Para Marília Gabriela, que já comandava um programa de entrevistas antes de Jô, o comunicador irá fazer uma falta "danada", mesmo que a concorrência tenha profissionais competentes.

"Não é que não tenhamos bons comunicadores, mas a cultura do Jô é difícil de igualar", afirma. "Ele influenciou uma geração que faz talk show à sua imagem e semelhança."

Para Gabi, ao contrário de jornalistas que comandam programas de entrevistas, Jô encara qualquer barra mantendo o "nível lá em cima".

"Se você é jornalista e seu entrevistado for ruim, você vai sofrer muito. Se você for um bom humorista, o programa está salvo", fala. "Jô tem recursos que um jornalista não tem. Ele faz um show."

Nesta temporada, o "Programa do Jô" manteve média de 6 pontos no Ibope da Grande SP (cada ponto equivale a 197,8 mil espectadores), a mesma alcançada em 2015.

No ar e nas gravações, Jô demonstra vigor para continuar. Reforça a voz para dizer que está em sua última temporada -"na Globo".

Nesta noite, com a caneca cheia de Guaraná Zero à mesa, agradecerá a entrevistados célebres (já entrevistou prêmios Nobel, Pulitzer e todos os presidentes desde a redemocratização, menos Temer) e os desconhecidos que ficaram famosos em seu programa.

Jô quis evitar o tom de despedida em um programa especial -desejará boa noite e dirá seu "beijo do Gordo" como em uma noite qualquer.

NA TV

Programa do Jô

QUANDO à 0h30, na Globo

*

TRÊS DÉCADAS (OU QUASE) DE SOFÁ

Momentos marcantes de Jô no talk show.

Em 28 anos, o apresentador fez 14.426 entrevistas (6.684 no SBT e 7.742 na Globo). Entrevistou todos os presidentes (menos Temer) após a redemocratização e prêmios Nobel, como Dario Fo e José Saramago

1988

Jô deixa a Globo, onde trabalhava desde os anos 1970. Estreia no SBT com humorístico 'Veja o Gordo', nos moldes do 'Viva o Gordo' e com o talk show 'Jô Soares Onze e Meia'

1989

Jô faz a última entrevista de Raul Seixas na TV

1995

Entrevistas antológicas no SBT, com Tim Maia, Roberto Carlos e Paulo Maluf

2000

Na volta à Globo, reúne Hebe Camargo, Lolita Rodrigues e Nair Belo

2015

Cortes na emissora transformam sexteto de músicos em quarteto. Em ano de tensão política, resgata o quadro de debates 'Meninas do Jô', criado em 2005. Após entrevistar Dilma Rousseff, é chamado de petista e a frente de sua casa, em São Paulo, pichada: 'Morra'. À Folha diz: 'Intelectualmente, sou anarquista'

2016

Globo anuncia fim do 'Programa do Jô'

DEPOIMENTO

Porchat: 'Tenho a sorte de poder dizer que o Jô mudou minha vida'

FÁBIO PORCHAT

Todo mundo sabe a hora certa de ir dormir. É assim que acaba o programa do Jô Soares. Desde muito tempo (para mim desde sempre), antes de dormir, a gente dá aquela zapeada para saber quem é o entrevistado do Jô.
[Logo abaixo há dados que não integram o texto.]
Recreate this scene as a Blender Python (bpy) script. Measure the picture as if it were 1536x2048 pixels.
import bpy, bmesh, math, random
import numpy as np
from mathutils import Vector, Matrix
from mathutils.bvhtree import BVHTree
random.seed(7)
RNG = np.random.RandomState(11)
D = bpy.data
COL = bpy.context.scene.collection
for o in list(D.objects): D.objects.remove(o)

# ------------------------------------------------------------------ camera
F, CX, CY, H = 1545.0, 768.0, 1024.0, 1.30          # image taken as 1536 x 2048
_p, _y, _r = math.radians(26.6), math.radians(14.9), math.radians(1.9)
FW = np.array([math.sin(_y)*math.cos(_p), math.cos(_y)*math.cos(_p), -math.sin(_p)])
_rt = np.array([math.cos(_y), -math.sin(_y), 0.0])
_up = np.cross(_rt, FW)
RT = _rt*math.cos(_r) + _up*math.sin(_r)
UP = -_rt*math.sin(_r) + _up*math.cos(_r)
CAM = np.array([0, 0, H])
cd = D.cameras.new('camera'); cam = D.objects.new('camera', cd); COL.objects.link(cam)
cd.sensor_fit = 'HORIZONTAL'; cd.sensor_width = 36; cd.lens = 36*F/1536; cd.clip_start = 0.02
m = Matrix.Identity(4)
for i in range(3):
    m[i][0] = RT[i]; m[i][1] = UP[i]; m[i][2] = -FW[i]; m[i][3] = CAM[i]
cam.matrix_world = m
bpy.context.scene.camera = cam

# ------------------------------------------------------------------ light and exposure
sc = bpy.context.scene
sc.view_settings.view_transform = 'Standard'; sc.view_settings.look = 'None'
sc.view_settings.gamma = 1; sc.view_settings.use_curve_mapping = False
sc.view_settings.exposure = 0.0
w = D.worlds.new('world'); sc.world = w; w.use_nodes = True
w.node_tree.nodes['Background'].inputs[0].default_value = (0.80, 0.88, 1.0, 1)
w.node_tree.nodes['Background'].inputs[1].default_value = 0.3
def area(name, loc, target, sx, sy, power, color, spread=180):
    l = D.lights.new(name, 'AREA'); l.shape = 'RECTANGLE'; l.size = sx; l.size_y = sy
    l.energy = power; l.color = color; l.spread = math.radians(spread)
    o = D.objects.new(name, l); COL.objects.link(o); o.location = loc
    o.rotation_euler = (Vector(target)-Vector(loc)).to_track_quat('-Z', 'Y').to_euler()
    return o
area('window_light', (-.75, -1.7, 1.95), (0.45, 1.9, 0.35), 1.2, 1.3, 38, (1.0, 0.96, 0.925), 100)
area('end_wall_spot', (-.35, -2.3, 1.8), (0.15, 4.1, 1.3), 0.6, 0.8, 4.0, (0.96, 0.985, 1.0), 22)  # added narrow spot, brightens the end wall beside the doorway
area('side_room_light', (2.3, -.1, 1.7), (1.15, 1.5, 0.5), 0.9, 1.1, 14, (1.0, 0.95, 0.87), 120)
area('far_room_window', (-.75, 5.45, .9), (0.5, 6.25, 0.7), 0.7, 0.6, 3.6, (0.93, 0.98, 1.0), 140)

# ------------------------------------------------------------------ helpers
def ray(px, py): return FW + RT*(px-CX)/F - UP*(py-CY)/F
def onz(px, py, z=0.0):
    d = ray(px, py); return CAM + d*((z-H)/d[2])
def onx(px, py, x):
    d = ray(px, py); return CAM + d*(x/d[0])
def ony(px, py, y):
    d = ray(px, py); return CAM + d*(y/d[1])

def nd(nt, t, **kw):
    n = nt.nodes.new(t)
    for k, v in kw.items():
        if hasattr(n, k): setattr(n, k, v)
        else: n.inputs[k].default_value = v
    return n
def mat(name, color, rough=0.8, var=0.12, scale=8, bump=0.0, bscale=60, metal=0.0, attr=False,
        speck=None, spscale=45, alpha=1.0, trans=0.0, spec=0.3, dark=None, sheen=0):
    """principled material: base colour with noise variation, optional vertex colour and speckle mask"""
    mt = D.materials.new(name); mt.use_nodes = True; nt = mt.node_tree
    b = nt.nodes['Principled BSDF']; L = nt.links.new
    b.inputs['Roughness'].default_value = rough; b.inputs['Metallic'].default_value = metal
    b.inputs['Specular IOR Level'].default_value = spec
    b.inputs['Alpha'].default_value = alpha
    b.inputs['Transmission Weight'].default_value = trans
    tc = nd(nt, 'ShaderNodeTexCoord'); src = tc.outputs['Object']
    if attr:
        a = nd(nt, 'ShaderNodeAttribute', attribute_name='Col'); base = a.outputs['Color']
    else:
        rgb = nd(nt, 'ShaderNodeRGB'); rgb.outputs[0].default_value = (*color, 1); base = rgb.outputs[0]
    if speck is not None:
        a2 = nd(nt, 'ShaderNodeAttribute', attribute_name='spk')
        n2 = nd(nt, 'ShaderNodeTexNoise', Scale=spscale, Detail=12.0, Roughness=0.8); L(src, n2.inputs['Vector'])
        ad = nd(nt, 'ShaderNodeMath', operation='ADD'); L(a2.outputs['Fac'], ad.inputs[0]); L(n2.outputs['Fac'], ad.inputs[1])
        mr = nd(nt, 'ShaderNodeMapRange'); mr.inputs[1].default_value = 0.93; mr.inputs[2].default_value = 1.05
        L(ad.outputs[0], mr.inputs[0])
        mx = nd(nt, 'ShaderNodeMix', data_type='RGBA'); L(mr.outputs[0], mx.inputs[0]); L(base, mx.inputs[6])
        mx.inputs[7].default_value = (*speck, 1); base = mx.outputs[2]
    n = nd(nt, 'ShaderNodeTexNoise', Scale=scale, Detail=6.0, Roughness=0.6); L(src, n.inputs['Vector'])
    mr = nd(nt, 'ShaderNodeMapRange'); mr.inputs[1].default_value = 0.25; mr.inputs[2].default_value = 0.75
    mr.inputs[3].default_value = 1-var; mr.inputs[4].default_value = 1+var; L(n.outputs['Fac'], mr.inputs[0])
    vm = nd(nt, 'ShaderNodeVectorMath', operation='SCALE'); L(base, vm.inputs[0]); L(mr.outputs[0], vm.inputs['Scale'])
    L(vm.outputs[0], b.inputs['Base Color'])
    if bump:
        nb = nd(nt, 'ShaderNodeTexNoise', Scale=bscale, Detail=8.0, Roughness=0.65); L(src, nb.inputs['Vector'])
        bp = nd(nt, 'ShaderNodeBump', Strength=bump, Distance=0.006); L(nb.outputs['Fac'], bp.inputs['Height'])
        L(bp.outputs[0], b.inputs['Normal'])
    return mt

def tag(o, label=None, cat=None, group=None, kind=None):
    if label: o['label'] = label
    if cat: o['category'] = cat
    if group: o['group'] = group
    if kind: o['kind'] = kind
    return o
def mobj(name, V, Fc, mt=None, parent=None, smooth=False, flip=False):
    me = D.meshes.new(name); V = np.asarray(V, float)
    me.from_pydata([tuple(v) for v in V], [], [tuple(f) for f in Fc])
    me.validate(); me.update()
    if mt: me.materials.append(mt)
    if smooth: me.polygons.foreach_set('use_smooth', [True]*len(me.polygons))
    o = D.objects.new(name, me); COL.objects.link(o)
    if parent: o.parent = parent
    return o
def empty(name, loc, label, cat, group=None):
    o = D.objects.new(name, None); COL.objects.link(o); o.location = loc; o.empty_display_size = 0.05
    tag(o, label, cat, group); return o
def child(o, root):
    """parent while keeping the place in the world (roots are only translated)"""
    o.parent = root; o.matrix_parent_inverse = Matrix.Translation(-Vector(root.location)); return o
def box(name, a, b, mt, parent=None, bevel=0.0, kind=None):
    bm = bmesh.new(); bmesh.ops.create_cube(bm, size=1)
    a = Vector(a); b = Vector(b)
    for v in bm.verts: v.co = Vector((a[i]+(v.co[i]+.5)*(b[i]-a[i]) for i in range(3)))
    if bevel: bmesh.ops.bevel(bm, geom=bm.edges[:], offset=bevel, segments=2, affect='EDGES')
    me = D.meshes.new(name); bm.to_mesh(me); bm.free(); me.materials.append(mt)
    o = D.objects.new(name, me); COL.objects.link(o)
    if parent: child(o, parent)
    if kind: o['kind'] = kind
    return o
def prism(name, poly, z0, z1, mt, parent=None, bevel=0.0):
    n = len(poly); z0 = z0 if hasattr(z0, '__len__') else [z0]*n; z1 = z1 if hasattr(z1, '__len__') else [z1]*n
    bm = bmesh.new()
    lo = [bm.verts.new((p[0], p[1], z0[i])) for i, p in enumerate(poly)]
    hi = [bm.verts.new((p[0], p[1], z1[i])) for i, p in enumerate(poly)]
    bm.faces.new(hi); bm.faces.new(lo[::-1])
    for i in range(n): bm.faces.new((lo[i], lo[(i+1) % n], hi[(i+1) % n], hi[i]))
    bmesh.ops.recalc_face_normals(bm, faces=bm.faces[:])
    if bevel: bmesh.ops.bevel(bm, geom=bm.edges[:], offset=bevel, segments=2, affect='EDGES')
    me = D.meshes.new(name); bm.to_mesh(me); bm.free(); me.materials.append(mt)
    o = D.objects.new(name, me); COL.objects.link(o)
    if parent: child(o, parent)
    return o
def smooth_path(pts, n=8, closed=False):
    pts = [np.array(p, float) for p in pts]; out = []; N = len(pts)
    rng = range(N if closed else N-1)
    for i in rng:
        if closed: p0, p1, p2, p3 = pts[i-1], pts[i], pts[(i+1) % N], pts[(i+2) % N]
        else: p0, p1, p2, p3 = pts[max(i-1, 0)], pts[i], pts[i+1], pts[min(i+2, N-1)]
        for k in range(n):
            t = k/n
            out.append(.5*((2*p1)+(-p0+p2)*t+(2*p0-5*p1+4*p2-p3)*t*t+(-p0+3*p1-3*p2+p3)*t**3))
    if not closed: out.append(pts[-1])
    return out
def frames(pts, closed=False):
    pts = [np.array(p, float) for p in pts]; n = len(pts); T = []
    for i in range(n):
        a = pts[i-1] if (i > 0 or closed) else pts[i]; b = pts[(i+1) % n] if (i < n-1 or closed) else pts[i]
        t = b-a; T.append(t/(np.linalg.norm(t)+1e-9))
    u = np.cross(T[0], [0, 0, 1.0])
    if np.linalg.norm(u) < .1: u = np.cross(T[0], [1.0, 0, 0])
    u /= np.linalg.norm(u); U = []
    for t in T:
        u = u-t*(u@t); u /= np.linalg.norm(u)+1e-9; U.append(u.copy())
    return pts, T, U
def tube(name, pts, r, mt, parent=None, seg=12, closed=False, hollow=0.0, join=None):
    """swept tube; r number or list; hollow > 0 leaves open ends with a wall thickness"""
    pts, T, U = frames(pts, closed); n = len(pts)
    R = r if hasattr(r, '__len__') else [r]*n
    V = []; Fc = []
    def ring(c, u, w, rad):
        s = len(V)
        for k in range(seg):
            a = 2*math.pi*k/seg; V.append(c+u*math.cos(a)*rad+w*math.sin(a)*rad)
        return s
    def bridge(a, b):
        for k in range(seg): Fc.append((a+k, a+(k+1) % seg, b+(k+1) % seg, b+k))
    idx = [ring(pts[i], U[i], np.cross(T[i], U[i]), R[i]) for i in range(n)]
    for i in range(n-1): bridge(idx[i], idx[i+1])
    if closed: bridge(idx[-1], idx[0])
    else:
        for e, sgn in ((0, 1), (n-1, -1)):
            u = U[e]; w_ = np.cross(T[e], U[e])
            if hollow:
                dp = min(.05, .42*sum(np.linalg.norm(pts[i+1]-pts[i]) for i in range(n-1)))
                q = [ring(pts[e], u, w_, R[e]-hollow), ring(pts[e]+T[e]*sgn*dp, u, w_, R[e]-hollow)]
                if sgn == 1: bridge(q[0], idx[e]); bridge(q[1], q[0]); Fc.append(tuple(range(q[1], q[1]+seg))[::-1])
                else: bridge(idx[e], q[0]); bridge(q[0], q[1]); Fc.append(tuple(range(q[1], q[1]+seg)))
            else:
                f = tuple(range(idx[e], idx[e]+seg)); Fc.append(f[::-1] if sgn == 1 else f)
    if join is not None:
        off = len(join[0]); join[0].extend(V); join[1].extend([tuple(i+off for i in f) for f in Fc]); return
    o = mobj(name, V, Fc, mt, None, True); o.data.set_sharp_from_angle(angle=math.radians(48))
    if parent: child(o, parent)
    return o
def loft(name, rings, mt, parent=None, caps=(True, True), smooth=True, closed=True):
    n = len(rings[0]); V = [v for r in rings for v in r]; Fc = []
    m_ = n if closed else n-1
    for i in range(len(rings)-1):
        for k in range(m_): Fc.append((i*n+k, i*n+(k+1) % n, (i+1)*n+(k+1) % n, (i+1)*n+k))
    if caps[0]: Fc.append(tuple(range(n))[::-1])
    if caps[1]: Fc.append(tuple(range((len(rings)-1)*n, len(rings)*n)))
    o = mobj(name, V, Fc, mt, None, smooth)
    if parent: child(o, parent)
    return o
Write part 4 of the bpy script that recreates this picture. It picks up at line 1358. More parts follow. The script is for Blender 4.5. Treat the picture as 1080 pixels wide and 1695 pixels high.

Bom, sinto constatar, mas, a partir de semana que vem, o mundo ganhará 200 milhões de insones. Ninguém mais saberá a hora de ir para cama. Vamos passar a madrugada procurando por aquele que sempre fez o serviço do galo às avessas. E não vamos encontrá-lo.

Seremos uma multidão de zumbis, perambulando por nossas casas sem saber exatamente o que fazer. Nesta sexta-feira, ganharemos o último beijo do gordo na história. Realmente esse 2016 está provando ser um babaca mesmo.

O Jô elevou o humor a um outro patamar. Mostrou como podemos ser fortes usando apenas as palavras. Como é possível ter relevância e ser respeitado sendo engraçado. O que ele fez pela comédia apenas alguns gênios como Chico Anysio e Ronald Golias conseguiram.

Eu, particularmente, tenho a sorte de poder dizer que o Jô Soares mudou a minha vida. Se não fosse por ele, hoje talvez eu estivesse infeliz, trabalhando numa firma e sendo o tiozão engraçado do trabalho.

Eu posso bater no peito e dizer: "Sabe o Jô? Então, foi lá que tudo começou para mim". Obrigado, Jô, por mim e por todo mundo que sempre foi para a cama mais leve e feliz.

Só vou te pedir que, nos primeiros anos, você me ligue toda noite por volta das duas da manhã para me dizer que eu já posso dormir. Pode ser até um áudio do Whats. É só até eu me acostumar. Sabe como é, né? Força do hábito.